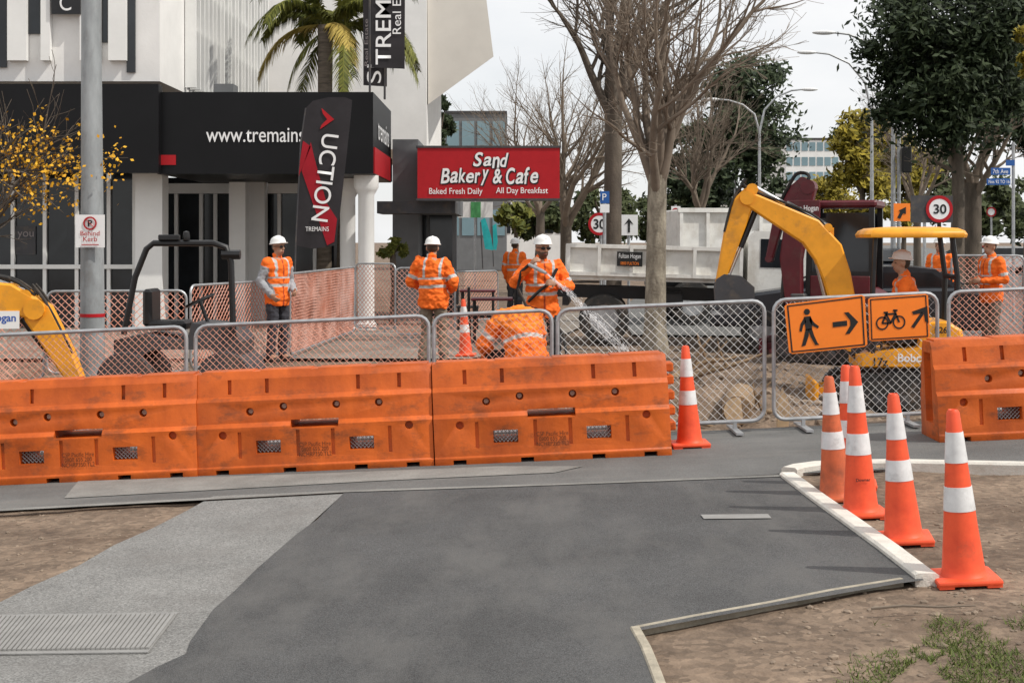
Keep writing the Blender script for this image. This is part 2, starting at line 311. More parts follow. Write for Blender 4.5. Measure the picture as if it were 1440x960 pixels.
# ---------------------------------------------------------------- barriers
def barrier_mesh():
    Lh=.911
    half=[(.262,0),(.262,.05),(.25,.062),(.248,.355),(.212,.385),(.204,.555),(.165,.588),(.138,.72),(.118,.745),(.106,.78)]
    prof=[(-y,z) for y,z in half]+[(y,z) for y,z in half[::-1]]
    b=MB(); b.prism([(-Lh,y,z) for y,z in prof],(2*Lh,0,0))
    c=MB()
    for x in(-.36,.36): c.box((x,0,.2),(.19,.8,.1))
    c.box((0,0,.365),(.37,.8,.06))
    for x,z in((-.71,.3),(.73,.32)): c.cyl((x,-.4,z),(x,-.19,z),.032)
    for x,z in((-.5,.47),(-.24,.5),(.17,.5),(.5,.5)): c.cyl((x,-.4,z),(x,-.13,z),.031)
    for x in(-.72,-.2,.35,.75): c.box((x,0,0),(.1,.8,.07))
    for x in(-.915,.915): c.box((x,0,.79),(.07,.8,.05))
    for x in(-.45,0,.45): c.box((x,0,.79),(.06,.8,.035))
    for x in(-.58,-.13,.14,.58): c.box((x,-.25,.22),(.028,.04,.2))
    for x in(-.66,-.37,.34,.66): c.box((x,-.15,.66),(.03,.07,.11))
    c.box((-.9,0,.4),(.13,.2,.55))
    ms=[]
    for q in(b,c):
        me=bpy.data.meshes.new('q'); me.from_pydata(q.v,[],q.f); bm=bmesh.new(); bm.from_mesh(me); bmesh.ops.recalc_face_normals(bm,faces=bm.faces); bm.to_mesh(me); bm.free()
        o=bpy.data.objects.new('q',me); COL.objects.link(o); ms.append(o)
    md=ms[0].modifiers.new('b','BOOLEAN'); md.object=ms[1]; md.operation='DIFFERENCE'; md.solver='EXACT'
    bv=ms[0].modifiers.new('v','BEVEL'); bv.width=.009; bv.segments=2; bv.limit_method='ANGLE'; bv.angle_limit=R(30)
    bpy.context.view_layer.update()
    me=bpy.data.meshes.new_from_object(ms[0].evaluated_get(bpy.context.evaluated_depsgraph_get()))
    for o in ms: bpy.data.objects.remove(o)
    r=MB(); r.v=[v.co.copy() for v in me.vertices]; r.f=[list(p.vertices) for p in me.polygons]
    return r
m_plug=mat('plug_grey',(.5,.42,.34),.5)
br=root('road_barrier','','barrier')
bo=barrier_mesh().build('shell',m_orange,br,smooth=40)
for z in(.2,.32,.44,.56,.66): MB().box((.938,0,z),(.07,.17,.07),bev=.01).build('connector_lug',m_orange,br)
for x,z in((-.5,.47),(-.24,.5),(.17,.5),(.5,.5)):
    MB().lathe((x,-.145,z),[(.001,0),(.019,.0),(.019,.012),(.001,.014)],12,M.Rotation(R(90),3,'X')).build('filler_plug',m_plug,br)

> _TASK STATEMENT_
Repeat the data exactly, dropping every picture it holds.

> _ANSWER TO THE TASK_
Keep writing the Blender script for this image. This is part 2, starting at line 311. More parts follow. Write for Blender 4.5. Measure the picture as if it were 1440x960 pixels.
# ---------------------------------------------------------------- barriers
def barrier_mesh():
    Lh=.911
    half=[(.262,0),(.262,.05),(.25,.062),(.248,.355),(.212,.385),(.204,.555),(.165,.588),(.138,.72),(.118,.745),(.106,.78)]
    prof=[(-y,z) for y,z in half]+[(y,z) for y,z in half[::-1]]
    b=MB(); b.prism([(-Lh,y,z) for y,z in prof],(2*Lh,0,0))
    c=MB()
    for x in(-.36,.36): c.box((x,0,.2),(.19,.8,.1))
    c.box((0,0,.365),(.37,.8,.06))
    for x,z in((-.71,.3),(.73,.32)): c.cyl((x,-.4,z),(x,-.19,z),.032)
    for x,z in((-.5,.47),(-.24,.5),(.17,.5),(.5,.5)): c.cyl((x,-.4,z),(x,-.13,z),.031)
    for x in(-.72,-.2,.35,.75): c.box((x,0,0),(.1,.8,.07))
    for x in(-.915,.915): c.box((x,0,.79),(.07,.8,.05))
    for x in(-.45,0,.45): c.box((x,0,.79),(.06,.8,.035))
    for x in(-.58,-.13,.14,.58): c.box((x,-.25,.22),(.028,.04,.2))
    for x in(-.66,-.37,.34,.66): c.box((x,-.15,.66),(.03,.07,.11))
    c.box((-.9,0,.4),(.13,.2,.55))
    ms=[]
    for q in(b,c):
        me=bpy.data.meshes.new('q'); me.from_pydata(q.v,[],q.f); bm=bmesh.new(); bm.from_mesh(me); bmesh.ops.recalc_face_normals(bm,faces=bm.faces); bm.to_mesh(me); bm.free()
        o=bpy.data.objects.new('q',me); COL.objects.link(o); ms.append(o)
    md=ms[0].modifiers.new('b','BOOLEAN'); md.object=ms[1]; md.operation='DIFFERENCE'; md.solver='EXACT'
    bv=ms[0].modifiers.new('v','BEVEL'); bv.width=.009; bv.segments=2; bv.limit_method='ANGLE'; bv.angle_limit=R(30)
    bpy.context.view_layer.update()
    me=bpy.data.meshes.new_from_object(ms[0].evaluated_get(bpy.context.evaluated_depsgraph_get()))
    for o in ms: bpy.data.objects.remove(o)
    r=MB(); r.v=[v.co.copy() for v in me.vertices]; r.f=[list(p.vertices) for p in me.polygons]
    return r
m_plug=mat('plug_grey',(.5,.42,.34),.5)
br=root('road_barrier','','barrier')
bo=barrier_mesh().build('shell',m_orange,br,smooth=40)
for z in(.2,.32,.44,.56,.66): MB().box((.938,0,z),(.07,.17,.07),bev=.01).build('connector_lug',m_orange,br)
for x,z in((-.5,.47),(-.24,.5),(.17,.5),(.5,.5)):
    MB().lathe((x,-.145,z),[(.001,0),(.019,.0),(.019,.012),(.001,.014)],12,M.Rotation(R(90),3,'X')).build('filler_plug',m_plug,br)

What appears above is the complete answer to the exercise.